Che differenze riscontra nella preparazione tra i nostri studenti e quelli anglosassoni?

«Stanford e Columbia sono punti d’osservazione troppo privilegiati per generalizzare. Ragionando in generale, gli studenti americani entrano all’università sapendone meno di quelli italiani, ma in un paio d’anni hanno colmato il divario, e da allora in poi si allontanano. La ragione è semplice: un sistema universitario che (almeno verso il vertice della piramide) è residenziale e a tempo pieno. Per forza che si impara di più».

Quali film va a vedere e maggiormente apprezza?

«Vivo a Ginevra, non un gran posto per andare al cinema. Ma ho un abbonamento a MUBI, un sito di film d'autore, e nell’ultimo mese ho visto 3-4 Straub e Huillet, coppia di cineasti francesi che coniugano una nuova estetica a un forte impegno politico, altrettanti Haneke, due vecchi film di Ida Lupino, e sto guardando "Pixote" di Babenco. L’ultimo film al cinema, qui in Svizzera, è stato "Santiago, Italia", documentario sulla dittatura di Pinochet, di mio fratello Nanni. Due volte».

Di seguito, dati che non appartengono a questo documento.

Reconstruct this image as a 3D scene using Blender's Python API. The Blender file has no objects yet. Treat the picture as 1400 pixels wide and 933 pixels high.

E tra i nuovi scrittori italiani e no, ce n'è qualcuno che trova particolarmente dotato e innovativo?

«Mi dispiace, non leggo quasi nulla di letteratura contemporanea. L’ultimo libro che mi ha davvero impressionato è stata l’antologia di "Poeti cinesi contemporanei" edita dall’Einaudi. Ma naturalmente ho letto le traduzioni, e questo per la poesia non è un gran sistema…».